Higher thresholds for big business

One landmark aspect of the China - Australia Free Trade Agreement (ChAFTA) is the significant increase to the Foreign Investment Review Board (FIRB) threshold for private investment into non-sensitive sectors. This has increased from $248 million to $1,078 million.

On a larger scale, the threshold changes could see a lot of investment in infrastructure and business throughout the country, which could include extensive housing projects. It is an important development to watch, even if nothing has been announced specifically for residential property yet.

Impacts for property

Despite the threshold for investment increasing, other issues pertaining to the FIRB do not change under the ChAFTA. The screening process will still apply for all foreign investment, which relates to those hoping to buy into the lucrative Australian property market.

Remember that to get the best knowledge of the Australian market and ensure you have someone on the ground working in your investment interests, a buyers agent is a great option.

What do Foreign Buyers want?

Australia is a very popular market with foreign buyers. They are all looking for similar things:

  • A very attractive place to live!
  • Stable economic and political environment compared to China
  • A place to store their wealth outside of Chinese control
  • Ability to get around economic disincentives to have multiple investment properties in China
  • Good quality investments and a place for kids to attend university and gain education

What portion of the market do Foreign Buyers make up?

It is hard to say exactly what proportion as there is a lack of comprehensive data, but according to our sources, foreign buyers make up around 1% of the established housing market – the average purchase price for foreign buyers is $1.2 million so we can’t say they are pricing out first home buyers (they are in a completely different market).

For the Off-plan and brand new property market, foreign buyers make up around 8%.   Data from FIRB suggests that there were 5500 applications this year.

According to the Australian Policy Office statistics on foreign investment in Australia across 2013, there was a huge leap in overseas spending on property and business in Australia. These figures show that between 2012 and 2013, foreign investment increased by $2.87 billion.

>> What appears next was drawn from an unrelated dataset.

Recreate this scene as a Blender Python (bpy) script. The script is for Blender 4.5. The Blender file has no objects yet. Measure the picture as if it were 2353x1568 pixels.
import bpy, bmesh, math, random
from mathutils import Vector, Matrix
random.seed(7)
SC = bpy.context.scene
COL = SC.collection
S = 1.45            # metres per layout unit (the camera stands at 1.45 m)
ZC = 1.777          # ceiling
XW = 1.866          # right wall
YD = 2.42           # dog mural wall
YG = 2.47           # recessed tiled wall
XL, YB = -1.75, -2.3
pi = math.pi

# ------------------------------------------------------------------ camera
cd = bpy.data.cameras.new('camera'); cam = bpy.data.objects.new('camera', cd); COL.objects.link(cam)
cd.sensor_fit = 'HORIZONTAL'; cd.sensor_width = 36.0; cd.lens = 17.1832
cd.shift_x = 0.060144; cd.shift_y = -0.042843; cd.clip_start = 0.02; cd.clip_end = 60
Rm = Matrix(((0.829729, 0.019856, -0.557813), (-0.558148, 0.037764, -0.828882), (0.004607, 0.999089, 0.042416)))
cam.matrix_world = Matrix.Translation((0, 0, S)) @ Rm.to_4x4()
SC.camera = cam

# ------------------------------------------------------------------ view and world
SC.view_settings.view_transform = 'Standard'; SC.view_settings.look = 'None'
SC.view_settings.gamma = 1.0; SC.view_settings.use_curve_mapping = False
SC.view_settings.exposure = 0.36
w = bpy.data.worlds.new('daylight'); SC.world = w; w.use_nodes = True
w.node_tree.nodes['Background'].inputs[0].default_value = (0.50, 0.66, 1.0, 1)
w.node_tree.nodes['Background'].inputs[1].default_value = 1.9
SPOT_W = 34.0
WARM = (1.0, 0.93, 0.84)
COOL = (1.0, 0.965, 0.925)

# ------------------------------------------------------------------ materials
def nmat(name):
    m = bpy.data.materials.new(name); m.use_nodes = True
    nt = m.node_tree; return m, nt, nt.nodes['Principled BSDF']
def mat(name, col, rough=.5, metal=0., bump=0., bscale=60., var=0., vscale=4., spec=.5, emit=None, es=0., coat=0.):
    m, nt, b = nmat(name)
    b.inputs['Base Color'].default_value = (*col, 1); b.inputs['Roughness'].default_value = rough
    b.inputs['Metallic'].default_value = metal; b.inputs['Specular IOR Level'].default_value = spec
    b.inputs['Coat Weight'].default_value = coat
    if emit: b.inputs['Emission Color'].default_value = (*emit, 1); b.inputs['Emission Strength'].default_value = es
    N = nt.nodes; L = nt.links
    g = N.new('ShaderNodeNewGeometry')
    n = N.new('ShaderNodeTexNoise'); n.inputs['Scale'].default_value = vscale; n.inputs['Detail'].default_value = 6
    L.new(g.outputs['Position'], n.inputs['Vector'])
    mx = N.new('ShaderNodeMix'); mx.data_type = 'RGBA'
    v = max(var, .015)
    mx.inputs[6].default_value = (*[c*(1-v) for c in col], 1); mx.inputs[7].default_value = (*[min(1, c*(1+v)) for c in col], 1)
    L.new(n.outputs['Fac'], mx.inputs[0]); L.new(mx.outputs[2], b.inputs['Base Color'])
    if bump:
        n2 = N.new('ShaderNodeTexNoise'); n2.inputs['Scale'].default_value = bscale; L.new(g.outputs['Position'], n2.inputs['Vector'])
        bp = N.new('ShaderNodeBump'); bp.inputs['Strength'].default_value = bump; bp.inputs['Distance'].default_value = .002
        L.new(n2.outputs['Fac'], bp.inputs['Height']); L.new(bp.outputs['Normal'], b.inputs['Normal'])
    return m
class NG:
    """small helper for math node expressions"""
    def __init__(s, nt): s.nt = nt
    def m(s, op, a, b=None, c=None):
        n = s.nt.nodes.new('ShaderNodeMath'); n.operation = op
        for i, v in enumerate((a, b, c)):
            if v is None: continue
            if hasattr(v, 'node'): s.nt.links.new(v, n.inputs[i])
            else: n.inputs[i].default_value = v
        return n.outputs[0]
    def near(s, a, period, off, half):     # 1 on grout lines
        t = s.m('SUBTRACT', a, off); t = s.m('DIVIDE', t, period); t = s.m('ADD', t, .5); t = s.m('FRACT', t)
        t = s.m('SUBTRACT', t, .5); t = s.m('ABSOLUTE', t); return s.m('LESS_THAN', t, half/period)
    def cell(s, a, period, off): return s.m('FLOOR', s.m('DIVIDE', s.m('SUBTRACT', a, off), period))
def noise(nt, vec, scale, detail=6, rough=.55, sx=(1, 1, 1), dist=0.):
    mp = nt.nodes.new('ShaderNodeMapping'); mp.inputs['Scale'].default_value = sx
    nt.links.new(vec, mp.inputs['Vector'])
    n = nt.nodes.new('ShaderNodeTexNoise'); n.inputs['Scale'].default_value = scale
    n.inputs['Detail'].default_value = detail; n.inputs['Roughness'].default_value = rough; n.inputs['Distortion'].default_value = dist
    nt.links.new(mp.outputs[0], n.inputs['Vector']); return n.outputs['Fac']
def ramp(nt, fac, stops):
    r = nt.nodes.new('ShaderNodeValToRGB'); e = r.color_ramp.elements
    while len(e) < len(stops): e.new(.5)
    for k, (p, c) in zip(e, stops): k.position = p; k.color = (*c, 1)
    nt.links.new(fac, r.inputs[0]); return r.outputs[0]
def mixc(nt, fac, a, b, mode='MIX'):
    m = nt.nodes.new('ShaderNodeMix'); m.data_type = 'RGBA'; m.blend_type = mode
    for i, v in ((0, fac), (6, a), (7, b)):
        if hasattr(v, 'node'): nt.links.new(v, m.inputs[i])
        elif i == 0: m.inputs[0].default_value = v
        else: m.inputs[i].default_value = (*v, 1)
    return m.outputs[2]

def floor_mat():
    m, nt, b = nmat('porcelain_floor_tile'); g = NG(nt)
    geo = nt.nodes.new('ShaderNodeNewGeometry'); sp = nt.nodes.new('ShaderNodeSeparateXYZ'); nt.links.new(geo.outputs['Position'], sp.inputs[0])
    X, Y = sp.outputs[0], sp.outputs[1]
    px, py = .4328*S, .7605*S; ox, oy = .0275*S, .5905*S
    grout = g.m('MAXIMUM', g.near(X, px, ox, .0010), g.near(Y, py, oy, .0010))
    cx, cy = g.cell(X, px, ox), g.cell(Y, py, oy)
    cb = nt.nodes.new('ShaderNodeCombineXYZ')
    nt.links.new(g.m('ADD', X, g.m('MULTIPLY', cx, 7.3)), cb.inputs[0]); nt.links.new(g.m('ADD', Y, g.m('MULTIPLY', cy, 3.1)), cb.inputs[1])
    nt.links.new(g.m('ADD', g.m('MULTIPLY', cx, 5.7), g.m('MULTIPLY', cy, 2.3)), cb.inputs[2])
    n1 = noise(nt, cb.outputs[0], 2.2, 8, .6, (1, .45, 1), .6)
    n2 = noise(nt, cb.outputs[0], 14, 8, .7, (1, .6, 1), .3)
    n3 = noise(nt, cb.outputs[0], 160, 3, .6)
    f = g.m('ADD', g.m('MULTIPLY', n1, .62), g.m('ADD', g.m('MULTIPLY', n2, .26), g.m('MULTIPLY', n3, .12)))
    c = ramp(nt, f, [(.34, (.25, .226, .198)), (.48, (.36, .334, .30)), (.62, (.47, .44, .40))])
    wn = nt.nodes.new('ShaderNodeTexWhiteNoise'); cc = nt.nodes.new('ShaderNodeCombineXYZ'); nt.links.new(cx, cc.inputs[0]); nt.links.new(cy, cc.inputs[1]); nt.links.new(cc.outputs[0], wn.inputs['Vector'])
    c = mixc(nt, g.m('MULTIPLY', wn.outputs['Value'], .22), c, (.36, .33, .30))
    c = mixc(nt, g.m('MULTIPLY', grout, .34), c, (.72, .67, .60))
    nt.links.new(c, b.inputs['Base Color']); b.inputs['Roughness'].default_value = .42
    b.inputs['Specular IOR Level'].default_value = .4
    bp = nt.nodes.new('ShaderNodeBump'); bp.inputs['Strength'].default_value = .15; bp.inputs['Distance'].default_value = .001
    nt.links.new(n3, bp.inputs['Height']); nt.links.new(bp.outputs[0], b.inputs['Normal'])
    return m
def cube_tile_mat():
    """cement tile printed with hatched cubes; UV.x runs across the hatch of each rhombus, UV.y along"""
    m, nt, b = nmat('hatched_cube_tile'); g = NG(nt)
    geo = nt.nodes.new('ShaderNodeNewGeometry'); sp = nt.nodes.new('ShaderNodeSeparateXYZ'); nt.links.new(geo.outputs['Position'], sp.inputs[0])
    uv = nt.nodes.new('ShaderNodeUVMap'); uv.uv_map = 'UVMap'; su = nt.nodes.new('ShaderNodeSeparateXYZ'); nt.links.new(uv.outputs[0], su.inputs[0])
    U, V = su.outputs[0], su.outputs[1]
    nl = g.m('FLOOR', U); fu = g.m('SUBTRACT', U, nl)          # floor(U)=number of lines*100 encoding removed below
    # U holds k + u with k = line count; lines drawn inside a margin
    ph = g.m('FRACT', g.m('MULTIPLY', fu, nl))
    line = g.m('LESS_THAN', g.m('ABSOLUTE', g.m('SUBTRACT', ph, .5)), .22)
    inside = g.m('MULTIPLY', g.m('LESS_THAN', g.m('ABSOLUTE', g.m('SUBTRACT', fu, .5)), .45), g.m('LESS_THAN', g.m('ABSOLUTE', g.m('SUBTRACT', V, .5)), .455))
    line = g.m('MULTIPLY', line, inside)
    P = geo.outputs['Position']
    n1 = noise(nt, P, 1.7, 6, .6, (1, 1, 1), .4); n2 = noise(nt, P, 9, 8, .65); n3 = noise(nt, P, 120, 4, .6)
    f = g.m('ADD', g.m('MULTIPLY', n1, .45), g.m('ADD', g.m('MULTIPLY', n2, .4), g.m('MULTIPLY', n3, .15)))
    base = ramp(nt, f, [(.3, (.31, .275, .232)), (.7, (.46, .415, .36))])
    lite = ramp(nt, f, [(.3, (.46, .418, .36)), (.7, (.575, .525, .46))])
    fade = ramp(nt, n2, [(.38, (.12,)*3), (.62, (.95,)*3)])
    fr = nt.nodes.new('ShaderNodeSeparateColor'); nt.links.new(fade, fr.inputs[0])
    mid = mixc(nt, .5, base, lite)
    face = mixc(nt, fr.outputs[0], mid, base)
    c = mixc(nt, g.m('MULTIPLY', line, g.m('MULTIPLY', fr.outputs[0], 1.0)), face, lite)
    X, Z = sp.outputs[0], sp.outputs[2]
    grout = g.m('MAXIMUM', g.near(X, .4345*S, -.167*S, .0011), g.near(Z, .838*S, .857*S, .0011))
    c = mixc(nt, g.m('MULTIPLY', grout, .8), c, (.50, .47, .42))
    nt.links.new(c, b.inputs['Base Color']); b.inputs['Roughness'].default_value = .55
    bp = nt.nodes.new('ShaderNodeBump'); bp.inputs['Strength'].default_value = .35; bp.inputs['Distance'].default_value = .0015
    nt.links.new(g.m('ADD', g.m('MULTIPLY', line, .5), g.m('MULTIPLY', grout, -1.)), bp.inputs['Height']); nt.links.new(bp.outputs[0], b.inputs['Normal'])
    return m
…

The recent Federal parliamentary report released in November into foreign investment in Australia concludes that foreign investors are vital for the property market by creating demand for new dwellings and giving a much needed boost to the construction industry.

Some the key highlights from the inquiry include:

1.       Data on foreign investment in residential real estate is poor and needs improvement.

2.       Existing foreign investment framework (FIF) be retained in its current form, but critical of FIRB leadership.

3.       Improve audit, compliance and enforcement of FIF.

4.       A $1500 administrative fee be charged to foreign investors in residential real estate

5.       A civil penalty regime for FIF breaches to be introduced.

6.       Criminal penalties to foreign investors on FIF breaches (on resi RE), also apply to service provides who knowingly assists them.

7.       Any capital gains (after divestment of the illegally purchased property) be retained by the Government.

8.       FIF rules to explicitly require a temporary resident to divest an established property within three months if it ceases to be their primary residence.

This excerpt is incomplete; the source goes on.